Codice di guerra sulla pace
La riforma delle leggi penali e della giurisdizione militare, approvata in senato il 18 novembre e ben avviata alla camera, ha lo scopo di ridurre la differenza tra il personale militare e gli operatori umanitari, i quali non saranno più considerati parti neutrali nel conflitto, ma addirittura membri delle forze belligeranti, pena «la reclusione non inferiore a 5 anni» per «somministrazione al nemico di provvigioni» (l'articolo è il 248 del codice penale militare riformato). Della posizione degli operatori umanitari in zone di guerra alla luce di questo disegno di legge delega per la revisione delle leggi penali militari parliamo con Claudio De Fiores, docente di diritto costituzionale alla seconda università di Napoli.Rispetto al provvedimento sui giornalisti, in cui è evidente la volontà di controllarne l'attività informativa, questo mi sembra un aspetto controverso. L'applicazione dell'articolo 278, quello che punisce la «somministrazione al nemico di provvigioni» da parte delle Ong, non è automatica perché bisognerebbe distinguere innanzitutto tra il legittimo soccorso alle popolazioni civili prestato dagli operatori umanitari dalla loro volontà di sostenere soggetti belligeranti. Ammesso che quest'ultimo caso si ponga, nelle nuove zone di guerra è spesso molto difficile provare la differenza tra un civile e un belligerante. Se tale normativa fosse realmente applicata, l'ordinamento militare si troverebbe nelle condizioni di esercitare un pervasivo potere di controllo sulle attività dei civili, ma di riflesso anche su quelle dei movimenti pacifisti in Italia.
Addirittura?
Questo potrebbe essere uno dei risultati dell'incauta interpretazione dell'articolo 103 che espande la sfera di competenza della giurisdizione dei tribunali militari sui non militari.
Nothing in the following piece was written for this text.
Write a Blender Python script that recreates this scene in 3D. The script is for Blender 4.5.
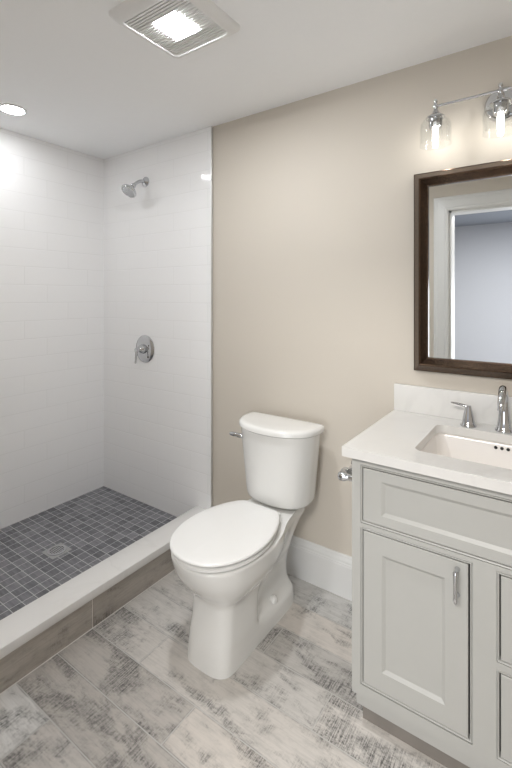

Il dissenso sarebbe soffocato dall'insidioso e progressivo assorbimento dello stato di pace nello stato di guerra. Questa riforma è un contributo normativo alla teoria della guerra permanente. Nel nuovo ordine globale l'aspetto normativo del diritto, come recentemente ha detto Agamben, può essere obliterato e contraddetto impunemente da una decisione arbitraria che ignora, all'esterno, il diritto internazionale e produce, all'interno, uno stato d'eccezione permanente, pretendendo di applicare ancora il diritto.
Quali effetti avrebbe sui militari?
Nel caso di un delitto commesso da un militare nel corso di una missione all'estero, una drastica riduzione del controllo di legalità della giurisdizione ordinaria a vantaggio di quella militare. Questo vuol dire che verrebbe giudicato dal tribunale militare e non da quello ordinario.
C'è allora bisogno di un'altra riforma?
Senz'altro. Bisogna recuperare un'altra idea di codice militare, incardinato sui principi costituzionali, che riconosca la centralità del parlamento. In quest'ultimo decennio, anche durante i governi di centro-sinistra, la prassi parlamentare utilizzata per l'invio di missioni militari all'estero ha dimostrato come il nostro ordinamento sia giuridicamente sprovvisto di una normativa generale che disciplini le differenti tipologie di utilizzo delle forze armate fuori dai confini nazionali, lasciando ampia discrezionalità al governo. Una lacuna che ha contribuito ad aggravare la condizione di marginalizzazione politica delle Camere che sono state coinvolte solo nella fase successiva a quella dell'avvio delle operazioni militari.